Tempo: Mose Allison

“BLUES IS A very limited thing to play. I have to keep adding things to it to keep it interesting. I keep striving for higher levels of performance. That’s the only way I can maintain the pace of going out and playing. It gets tiring going from California to Chicago. If you’re not interested in it, it can get to be like prison. Now B.B. King, he was never an improviser. He’s a blues guiiar player — a natural cat. He tries to get better doing his natural gig. I don’t think he consciously seeks new influences.

“I don’t go out and consciously look for something to stick in my playing. You’ve got to absorb it. When I run across something I’ve never heard before, like this Hungarian folk music, I listen a lot and absorb something from it. Somehow it blends in with what I’m doing. Blues is the basic thing. Good country blues is the basis of my thing and it always will be.

“When I was coming up in Mississippi, I jammed with a lot of blues guys. I sat in with B.B. King’s band a few times in Memphis. I knew Bill Harvey, who used to be B.B.’s tenor player. I used to hang out with him. There were a lot of great bands around then. Where I was raised in Tippo, Mississippi, there were just a few local guitar players.

“When I finally got on the road, I heard a lot of them. I played a lot of dates in Southern Louisiana, with my trio mostly. Mississippi was dry, and there was a lot of liquor and gambling in other places. There were a lot of nightclubs and gambling in Louisiana. In between I managed to finish college in Louisiana.

“I didn’t get any recognition or make records till I came to New York. Up to that point, I was just playing jobs and making $50 a week. I was brought up in a Mississippi cotton farming county on the Delta. It was a crossroads place. It had a service station, cotton gin and a general store. My mother was a grammar school teacher and my father owned the general store. He also farmed.
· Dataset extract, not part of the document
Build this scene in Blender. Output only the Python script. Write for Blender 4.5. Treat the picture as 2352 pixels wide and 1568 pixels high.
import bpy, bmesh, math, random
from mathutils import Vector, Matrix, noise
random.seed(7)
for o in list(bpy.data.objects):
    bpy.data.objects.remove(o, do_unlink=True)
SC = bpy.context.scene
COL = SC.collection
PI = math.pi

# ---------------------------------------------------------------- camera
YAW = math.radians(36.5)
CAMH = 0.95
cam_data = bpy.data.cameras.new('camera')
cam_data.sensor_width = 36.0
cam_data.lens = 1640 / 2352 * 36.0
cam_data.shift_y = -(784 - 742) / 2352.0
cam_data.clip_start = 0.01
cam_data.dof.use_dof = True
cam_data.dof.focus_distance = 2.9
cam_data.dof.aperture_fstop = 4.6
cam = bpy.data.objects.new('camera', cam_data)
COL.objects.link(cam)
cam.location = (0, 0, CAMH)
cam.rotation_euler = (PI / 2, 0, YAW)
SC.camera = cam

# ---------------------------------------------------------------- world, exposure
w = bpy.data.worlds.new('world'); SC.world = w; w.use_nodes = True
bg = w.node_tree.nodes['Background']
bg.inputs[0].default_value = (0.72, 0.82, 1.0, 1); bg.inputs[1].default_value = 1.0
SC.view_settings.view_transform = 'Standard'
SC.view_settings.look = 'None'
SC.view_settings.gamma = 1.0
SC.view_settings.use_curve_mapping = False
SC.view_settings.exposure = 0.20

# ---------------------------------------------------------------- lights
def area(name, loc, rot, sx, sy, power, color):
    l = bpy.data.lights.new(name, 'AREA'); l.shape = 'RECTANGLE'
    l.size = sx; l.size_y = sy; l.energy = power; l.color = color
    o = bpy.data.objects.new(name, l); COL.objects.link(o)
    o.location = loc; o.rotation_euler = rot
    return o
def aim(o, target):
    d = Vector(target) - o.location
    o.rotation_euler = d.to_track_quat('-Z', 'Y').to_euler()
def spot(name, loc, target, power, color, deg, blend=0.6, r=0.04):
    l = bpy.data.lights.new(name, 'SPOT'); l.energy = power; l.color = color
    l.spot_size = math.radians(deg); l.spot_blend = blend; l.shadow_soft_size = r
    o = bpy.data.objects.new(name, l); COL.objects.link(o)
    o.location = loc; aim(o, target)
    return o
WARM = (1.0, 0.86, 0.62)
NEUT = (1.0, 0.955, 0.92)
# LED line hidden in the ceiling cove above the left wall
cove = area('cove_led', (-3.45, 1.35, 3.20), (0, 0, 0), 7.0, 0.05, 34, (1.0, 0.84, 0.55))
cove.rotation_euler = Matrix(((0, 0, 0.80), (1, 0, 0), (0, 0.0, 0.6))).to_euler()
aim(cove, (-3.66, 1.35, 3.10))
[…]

“I did all the things that you don’t want to do. I found out about work early. The truth about work. The truth about the fields. I got out of Mississippi when I joined the Army and I joined the Army band. We played a lot of dances and I met some good musicians. Then I went to the University of Mississippi mainly because they had a good band.

“Then, I went on the road and finished school in Louisiana State. Some of the other guys I played with once in a while were Joe Houston and his band, Gatemouth Brown. He had a good band. I used to listen to Bull Moose Jackson. I heard Percy Mayfield. I dug Charles Brown. I was pretty well saturated with it. I didn’t have to buy blues records because there was so much of it around in person. That’s about all I heard when I was growing up. The guitars were amplified then, but they were more subtle. All the groups had two or three horns and little ensemble things worked out. The lead singer would play the guitar.

“I really couldn’t say what the future of jazz is. I’d say it’s up to the media. Right now the media is keeping its hands off jazz. Right now there doesn’t seem to be any excitement about jazz. Nobody seems to know what direction it’s trying to go. Maybe the whole merchandising thing is going to have to change.

“I know new players are having a hard time trying to break ground. The groups that are working are doing okay.

“First of all, we have to redesign what jazz is. It’s very confusing. You always hear things about “jazz compositions,” but there’s no such thing. Maybe Ravi Shankar will bring back a new appreciation of Charlie Parker. Rock and roll is introducing everyone to the basics. Maybe we can grasp things further on through that.

“It’s time for something in-between far-out jazz and basic rock. After all these years of playing, when my time comes, I probably won’t be able to make it. I’ll probably be sick.”